For me, It's difficult to let go of the one you like,
it's difficult to let go of the friends you once trusted,
and lastly, it's difficult to ignore the person you once loved him.
For some people,
It's easy for them to put their faith and trust in God,
I've been trying to do that but it failed.
It's very hard for me to put my faith in him,
though i know that he can solve it.
I think i must pray for it then.
Well, was kinda sad and the quote says it all.
It's sad when friends become strangers.
This quote is so true.
It's even more sad when you treat this person as a friend but he/she doesn't,
and I feel that this is so ridiculous,
it's not easy for me not to get angry over stuff easily.
I do not know when I start to become so hot-tempered.
I do not know when I become such a cry baby,
who cries easily.
I do not know who I am anymore.
After the quarrel, well, I had cried for like 1 week and gloom over it,
but I have to admit I've found my true friend.
Still, I've lost quite a handful of friends, i can say.

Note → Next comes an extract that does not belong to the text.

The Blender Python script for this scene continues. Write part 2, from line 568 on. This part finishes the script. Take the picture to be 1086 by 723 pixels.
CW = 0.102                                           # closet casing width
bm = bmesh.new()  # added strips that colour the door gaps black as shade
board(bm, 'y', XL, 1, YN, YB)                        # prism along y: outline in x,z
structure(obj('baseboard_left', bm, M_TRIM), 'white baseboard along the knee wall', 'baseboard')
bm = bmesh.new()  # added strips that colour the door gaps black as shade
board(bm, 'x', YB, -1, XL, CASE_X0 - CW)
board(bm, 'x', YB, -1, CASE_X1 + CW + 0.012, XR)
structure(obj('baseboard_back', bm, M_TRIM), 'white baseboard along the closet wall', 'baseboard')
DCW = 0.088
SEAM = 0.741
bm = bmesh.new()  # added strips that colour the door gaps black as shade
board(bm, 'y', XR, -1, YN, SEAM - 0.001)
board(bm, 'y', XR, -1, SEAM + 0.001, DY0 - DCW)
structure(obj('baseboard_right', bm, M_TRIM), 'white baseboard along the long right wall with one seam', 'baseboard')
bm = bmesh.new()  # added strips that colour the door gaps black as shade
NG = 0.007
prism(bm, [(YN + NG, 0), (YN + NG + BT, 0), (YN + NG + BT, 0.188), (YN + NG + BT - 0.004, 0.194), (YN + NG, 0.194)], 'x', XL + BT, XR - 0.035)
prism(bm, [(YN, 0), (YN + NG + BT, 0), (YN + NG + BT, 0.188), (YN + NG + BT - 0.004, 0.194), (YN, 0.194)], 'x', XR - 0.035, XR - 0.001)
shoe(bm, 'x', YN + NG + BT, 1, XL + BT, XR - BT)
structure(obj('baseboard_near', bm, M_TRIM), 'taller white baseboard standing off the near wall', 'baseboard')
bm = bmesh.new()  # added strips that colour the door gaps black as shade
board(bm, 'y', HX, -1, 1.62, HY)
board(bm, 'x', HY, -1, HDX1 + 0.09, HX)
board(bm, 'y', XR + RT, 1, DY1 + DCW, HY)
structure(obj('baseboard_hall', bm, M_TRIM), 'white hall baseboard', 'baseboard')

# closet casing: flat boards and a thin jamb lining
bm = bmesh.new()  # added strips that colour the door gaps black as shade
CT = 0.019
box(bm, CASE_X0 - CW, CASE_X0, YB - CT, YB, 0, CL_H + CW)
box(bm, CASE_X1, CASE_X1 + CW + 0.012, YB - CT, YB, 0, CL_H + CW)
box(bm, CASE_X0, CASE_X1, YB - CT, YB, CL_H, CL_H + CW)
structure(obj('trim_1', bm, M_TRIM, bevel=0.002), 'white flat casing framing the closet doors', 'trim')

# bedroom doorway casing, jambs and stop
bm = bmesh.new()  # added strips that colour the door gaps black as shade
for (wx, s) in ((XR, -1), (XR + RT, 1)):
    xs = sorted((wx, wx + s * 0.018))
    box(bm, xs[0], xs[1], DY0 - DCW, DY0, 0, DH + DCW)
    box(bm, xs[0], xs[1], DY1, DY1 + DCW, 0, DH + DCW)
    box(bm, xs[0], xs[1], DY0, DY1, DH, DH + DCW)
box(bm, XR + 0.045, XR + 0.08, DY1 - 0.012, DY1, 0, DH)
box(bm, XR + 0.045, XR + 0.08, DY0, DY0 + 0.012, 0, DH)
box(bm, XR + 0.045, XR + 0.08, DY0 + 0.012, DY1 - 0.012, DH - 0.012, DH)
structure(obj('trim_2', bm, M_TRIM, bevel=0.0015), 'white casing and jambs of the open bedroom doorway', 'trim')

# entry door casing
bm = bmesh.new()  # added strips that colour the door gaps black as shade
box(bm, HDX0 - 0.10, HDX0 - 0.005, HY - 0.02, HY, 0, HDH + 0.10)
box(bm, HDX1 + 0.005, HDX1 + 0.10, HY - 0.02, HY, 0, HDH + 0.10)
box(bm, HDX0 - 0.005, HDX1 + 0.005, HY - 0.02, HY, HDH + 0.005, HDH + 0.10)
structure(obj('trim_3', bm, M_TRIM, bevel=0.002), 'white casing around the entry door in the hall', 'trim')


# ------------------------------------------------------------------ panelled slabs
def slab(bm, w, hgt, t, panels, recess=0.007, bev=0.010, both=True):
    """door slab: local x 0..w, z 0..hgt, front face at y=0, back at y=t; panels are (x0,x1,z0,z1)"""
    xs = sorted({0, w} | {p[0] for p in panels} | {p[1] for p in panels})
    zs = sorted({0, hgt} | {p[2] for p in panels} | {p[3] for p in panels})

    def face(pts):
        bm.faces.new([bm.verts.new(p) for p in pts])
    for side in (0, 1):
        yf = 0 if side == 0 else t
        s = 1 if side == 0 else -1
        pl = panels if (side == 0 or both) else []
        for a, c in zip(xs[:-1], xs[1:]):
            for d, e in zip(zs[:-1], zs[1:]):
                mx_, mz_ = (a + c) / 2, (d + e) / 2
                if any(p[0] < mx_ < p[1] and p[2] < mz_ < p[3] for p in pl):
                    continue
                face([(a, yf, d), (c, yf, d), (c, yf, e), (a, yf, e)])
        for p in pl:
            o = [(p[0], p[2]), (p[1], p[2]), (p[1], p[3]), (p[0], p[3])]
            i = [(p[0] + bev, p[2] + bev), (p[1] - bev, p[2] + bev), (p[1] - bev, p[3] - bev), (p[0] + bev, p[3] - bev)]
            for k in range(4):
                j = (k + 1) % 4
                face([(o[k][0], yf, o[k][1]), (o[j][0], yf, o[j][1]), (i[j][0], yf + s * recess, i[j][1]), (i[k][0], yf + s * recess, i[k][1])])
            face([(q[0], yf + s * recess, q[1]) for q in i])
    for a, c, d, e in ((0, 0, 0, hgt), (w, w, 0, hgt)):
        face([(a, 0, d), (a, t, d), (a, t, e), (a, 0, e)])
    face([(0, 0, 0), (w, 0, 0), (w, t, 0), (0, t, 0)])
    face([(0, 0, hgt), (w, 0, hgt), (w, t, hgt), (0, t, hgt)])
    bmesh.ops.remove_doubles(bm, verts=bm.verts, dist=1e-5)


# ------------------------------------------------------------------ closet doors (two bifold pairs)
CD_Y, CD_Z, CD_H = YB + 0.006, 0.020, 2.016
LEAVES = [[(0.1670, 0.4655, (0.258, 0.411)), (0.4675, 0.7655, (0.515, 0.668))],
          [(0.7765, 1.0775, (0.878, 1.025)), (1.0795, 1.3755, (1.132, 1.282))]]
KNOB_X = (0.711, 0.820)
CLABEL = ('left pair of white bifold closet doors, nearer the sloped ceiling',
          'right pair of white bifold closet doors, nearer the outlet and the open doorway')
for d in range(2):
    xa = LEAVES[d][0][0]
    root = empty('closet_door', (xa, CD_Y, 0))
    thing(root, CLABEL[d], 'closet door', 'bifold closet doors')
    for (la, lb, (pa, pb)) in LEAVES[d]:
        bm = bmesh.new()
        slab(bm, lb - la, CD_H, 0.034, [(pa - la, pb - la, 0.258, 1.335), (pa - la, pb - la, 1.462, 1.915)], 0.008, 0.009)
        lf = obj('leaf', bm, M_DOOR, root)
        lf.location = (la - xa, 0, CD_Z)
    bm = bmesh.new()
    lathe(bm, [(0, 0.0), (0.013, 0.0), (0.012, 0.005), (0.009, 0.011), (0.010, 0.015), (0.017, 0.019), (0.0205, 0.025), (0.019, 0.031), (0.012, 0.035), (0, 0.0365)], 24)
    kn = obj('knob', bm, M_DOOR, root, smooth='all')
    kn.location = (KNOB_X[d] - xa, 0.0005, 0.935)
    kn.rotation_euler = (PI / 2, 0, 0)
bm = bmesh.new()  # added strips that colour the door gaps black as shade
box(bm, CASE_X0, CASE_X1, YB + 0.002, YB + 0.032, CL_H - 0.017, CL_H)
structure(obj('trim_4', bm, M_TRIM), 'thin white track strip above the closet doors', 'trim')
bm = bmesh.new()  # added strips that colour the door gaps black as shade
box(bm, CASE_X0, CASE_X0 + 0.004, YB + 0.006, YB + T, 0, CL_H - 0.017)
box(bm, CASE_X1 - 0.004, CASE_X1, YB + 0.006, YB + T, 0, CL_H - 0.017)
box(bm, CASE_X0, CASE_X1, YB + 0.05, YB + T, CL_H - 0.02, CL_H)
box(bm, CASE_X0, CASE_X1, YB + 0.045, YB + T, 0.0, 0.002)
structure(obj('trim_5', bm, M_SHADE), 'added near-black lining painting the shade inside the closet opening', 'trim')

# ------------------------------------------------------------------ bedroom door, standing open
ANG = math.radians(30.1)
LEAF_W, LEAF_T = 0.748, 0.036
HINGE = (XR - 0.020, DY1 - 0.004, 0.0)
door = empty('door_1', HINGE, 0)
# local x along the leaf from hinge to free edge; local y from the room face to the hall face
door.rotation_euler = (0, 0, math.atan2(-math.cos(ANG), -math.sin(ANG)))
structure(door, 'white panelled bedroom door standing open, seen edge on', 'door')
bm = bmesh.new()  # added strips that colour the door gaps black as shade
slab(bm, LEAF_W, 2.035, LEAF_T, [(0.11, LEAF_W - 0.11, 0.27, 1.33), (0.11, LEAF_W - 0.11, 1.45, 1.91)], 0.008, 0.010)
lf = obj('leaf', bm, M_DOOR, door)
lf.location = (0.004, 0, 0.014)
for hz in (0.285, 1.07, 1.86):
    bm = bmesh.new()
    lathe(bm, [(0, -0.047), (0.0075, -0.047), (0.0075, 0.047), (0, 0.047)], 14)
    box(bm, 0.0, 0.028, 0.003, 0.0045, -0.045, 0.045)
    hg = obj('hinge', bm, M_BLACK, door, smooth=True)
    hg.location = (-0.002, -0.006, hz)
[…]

I've been a total different person since the quarrel,
there are so many difficulties in life when i feel like giving up,
but my friends had been cheering me up,
that's the only reason why i lived till today,
and there is one person whom i lived for and i will never forget,
that person is GOD.
He gave my life for me, I lived for him.
It's not easy for me to find my old-self back,
and It's not easy to be a different person.